Whatever One Believes, Easter Is Special in Greece

Julie loves that “people can share a joyous occasion of celebrating whatever it is we believe and to just forget our troubles for a few days and be reminded that our family and friends are very special and we need to hold on to these valuable relationships. Also, I admire those people who are very dedicated. They had been fasting for more than 40 days – since ‘Kathara Defetera.’ This takes quite a lot of discipline, but then they can be happy that the Easter celebration usually comes with lots of great food!”

Julie was drawn to Greece by its beauty and a beautiful mission. “I chose Greece in order to advocate on behalf of the stray animals. I founded Let’s Be S.M.A.R.T. (Successfully-Managing- Animal-Rights-Today – ΕΠΙΤΥΧΗΣ ΔΙΑΧΕΙΡΙΣΗ ΤΩΝ ΔΙΚΑΙΩΜΑΤΩΝ ΤΩΝ ΖΩΩΝ ΣΗΜΕΡΑ). It is based in New York City, where I still spend much time, and it promotes awareness and education about an animal’s well-being. While I am in Greece, I enjoy the simple lifestyle, great food, and good energy! Kalo Pascha!”

Sooner or Later, You Win One

The author of this article now returns to his trip in 2008. While it had a powerfully spiritual ending after wonderful first time and first-time-in-a-long-time visits with relatives and, it was born… of a little fit of blasphemy.

I never win anything, raffles, lotteries, etc. My two sisters, Kelly and Dimitra, however, win all the time. In February of that year I attended an award dinner in a grumpy mood. When the raffle was about to be drawn, I literally said to myself “come on God, throw me a bone – I want the free trip to Greece.”

Divine Providence must have overcome Divine Justice because as the prizes began to be awarded from the 10th to the first, I was CERTAIN – 100% – that when the first prize was announced, I would  hear my name. And that is what happened – free round trip to Greece, care of wonderful (everlasting be its memory) Olympic Airways.

The brief visit was super wonderful, culminating in Pascha on my parents’ home island of Siphnos, with Good Friday services in my mom Catherine’s town of Ano Petali and the Resurrection where my father, Anthony, was born: glorious, historic Kastro, built over the millennia on an elliptical hill rising sheer out of the Aegean.

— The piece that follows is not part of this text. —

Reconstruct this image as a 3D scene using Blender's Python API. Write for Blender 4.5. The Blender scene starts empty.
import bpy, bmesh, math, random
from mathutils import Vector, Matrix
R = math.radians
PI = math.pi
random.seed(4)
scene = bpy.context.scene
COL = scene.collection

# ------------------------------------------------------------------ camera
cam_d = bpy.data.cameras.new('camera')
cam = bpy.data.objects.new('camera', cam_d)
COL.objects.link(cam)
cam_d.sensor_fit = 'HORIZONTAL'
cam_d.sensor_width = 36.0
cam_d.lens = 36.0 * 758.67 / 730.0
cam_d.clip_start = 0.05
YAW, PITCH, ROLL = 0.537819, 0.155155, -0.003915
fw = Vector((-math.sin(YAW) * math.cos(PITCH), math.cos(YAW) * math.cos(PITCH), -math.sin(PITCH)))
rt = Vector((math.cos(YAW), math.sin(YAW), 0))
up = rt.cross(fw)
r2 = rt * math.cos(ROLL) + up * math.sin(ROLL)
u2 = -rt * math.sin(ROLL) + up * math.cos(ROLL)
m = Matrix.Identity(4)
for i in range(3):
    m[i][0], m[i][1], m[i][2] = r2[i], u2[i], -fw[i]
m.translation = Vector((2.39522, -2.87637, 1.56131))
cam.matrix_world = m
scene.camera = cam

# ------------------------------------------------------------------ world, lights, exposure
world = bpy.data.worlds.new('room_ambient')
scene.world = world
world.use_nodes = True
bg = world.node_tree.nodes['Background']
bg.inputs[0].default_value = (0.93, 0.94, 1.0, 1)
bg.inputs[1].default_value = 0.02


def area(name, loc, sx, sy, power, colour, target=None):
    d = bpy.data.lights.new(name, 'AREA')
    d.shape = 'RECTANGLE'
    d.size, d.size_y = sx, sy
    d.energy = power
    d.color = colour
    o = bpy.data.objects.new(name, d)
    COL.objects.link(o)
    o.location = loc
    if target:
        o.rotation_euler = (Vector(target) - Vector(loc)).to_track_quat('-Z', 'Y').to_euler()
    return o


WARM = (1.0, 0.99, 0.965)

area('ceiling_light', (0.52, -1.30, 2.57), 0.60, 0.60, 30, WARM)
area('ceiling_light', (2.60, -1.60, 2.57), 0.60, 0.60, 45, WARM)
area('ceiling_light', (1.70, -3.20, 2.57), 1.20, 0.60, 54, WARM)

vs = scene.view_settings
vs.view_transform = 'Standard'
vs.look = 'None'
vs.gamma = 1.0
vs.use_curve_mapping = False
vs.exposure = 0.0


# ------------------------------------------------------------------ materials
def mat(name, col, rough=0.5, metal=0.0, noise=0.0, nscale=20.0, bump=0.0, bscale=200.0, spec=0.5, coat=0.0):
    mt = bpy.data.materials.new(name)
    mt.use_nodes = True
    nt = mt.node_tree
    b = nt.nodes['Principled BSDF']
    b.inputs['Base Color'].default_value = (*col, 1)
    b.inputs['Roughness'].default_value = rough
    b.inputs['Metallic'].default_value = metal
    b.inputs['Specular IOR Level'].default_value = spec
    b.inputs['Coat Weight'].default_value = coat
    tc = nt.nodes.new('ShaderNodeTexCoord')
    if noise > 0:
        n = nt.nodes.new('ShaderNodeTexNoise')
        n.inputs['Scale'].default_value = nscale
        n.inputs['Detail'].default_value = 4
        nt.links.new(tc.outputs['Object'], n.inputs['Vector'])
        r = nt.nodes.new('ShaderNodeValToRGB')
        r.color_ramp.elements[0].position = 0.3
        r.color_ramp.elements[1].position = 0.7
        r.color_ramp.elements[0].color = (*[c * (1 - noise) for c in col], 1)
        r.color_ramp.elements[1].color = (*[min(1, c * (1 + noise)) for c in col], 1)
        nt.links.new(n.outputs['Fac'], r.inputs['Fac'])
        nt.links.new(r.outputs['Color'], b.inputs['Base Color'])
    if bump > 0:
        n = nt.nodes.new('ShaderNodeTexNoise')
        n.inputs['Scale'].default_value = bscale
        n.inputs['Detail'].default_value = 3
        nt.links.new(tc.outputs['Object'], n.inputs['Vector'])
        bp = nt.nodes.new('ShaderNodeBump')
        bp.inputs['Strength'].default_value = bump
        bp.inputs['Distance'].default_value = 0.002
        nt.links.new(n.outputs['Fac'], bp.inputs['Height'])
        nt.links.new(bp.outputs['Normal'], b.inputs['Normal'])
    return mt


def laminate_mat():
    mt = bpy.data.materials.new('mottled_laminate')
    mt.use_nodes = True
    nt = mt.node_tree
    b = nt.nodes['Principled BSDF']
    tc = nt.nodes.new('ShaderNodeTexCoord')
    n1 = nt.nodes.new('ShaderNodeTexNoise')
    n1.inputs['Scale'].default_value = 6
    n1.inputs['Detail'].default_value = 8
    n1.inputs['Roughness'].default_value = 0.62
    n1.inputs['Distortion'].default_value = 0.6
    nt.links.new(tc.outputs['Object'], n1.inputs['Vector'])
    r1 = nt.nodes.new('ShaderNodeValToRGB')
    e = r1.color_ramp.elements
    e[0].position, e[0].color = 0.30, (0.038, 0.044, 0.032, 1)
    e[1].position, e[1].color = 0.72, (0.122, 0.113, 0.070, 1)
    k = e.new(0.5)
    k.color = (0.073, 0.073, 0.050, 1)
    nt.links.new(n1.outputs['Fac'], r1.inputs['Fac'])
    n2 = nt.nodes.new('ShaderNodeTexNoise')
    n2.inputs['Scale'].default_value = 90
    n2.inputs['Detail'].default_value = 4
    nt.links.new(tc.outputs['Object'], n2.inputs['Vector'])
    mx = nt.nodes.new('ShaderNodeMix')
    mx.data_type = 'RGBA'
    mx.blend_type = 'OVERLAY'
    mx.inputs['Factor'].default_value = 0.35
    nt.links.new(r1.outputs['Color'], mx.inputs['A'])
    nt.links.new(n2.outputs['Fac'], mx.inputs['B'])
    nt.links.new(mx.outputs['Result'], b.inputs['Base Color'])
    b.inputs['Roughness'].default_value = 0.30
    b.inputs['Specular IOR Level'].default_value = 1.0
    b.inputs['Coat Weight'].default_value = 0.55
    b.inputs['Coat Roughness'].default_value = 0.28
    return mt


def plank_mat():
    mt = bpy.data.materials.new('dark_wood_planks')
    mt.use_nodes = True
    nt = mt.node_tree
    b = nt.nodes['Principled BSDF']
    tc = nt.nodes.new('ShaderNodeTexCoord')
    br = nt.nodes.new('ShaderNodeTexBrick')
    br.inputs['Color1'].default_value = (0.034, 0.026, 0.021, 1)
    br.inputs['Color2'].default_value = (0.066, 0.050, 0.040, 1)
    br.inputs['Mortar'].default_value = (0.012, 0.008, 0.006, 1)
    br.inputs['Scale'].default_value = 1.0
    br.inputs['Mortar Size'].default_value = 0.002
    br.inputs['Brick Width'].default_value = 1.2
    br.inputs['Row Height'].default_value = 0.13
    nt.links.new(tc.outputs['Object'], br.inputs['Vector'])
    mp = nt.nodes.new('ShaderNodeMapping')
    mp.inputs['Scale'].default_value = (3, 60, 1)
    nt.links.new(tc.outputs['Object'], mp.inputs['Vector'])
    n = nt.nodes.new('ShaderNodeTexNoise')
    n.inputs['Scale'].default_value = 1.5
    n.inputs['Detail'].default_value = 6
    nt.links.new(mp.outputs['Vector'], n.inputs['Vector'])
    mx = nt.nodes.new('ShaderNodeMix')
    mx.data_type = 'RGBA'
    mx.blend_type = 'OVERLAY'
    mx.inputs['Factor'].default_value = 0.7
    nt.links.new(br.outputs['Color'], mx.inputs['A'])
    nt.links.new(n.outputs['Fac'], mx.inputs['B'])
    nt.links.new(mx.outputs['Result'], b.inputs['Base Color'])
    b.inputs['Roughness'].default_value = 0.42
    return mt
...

I don’t believe there is any religious journey like Orthodox Holy week anyplace else on Earth. In 2008, mine began on Palm Sunday in Athens at its grand modern churches like the Metropolis and Dionysios Areopagitis and the humble ancient Byzantine church of Kapnikarea. By Holy Wednesday, I was on Siphnos where I was anointed for health of soul and body with the oil of Holy Unction. For a whole week, I was immersed in the fragrance of lovely flowers, the light of luminous icons, intoxicating incense… and the strains  of those magnificent hymns – the flower of Byzantine poesy culminating in the sublime Good Friday Lamentations some believe were penned by the divine Romanos the Melodist.

The feeling on Holy Saturday, when the single candle bearing the Light of the Resurrection felt like it was piercing the incense-infused air because there were no electric lights to compete with it, I cannot describe. Yes, one word is ‘ineffable’.
The culinary highlight was an amazing meal of mastello, lamb marinated in wine and other good stuff overnight and cooked in clay pots in the brick oven of my cousin Frazesko. It melts in your mouth, and the rest of the delightful meal was created by my dear cousin Flora.

Thank you, God! (Gratitude covers a multitude of sins, no?) And thank you Baba. My sisters told me at the time, “you know, Dino, daddy did that for you.” No doubt about it.

And maybe that thought was not blasphemous after all. Later I read: “God gives not when you ask, but when you demand.” I am not sure who said it – but the Lord definitely said: “Ask and you shall receive.” Do it.

I wish you and yours a blessed Pascha and Pesach.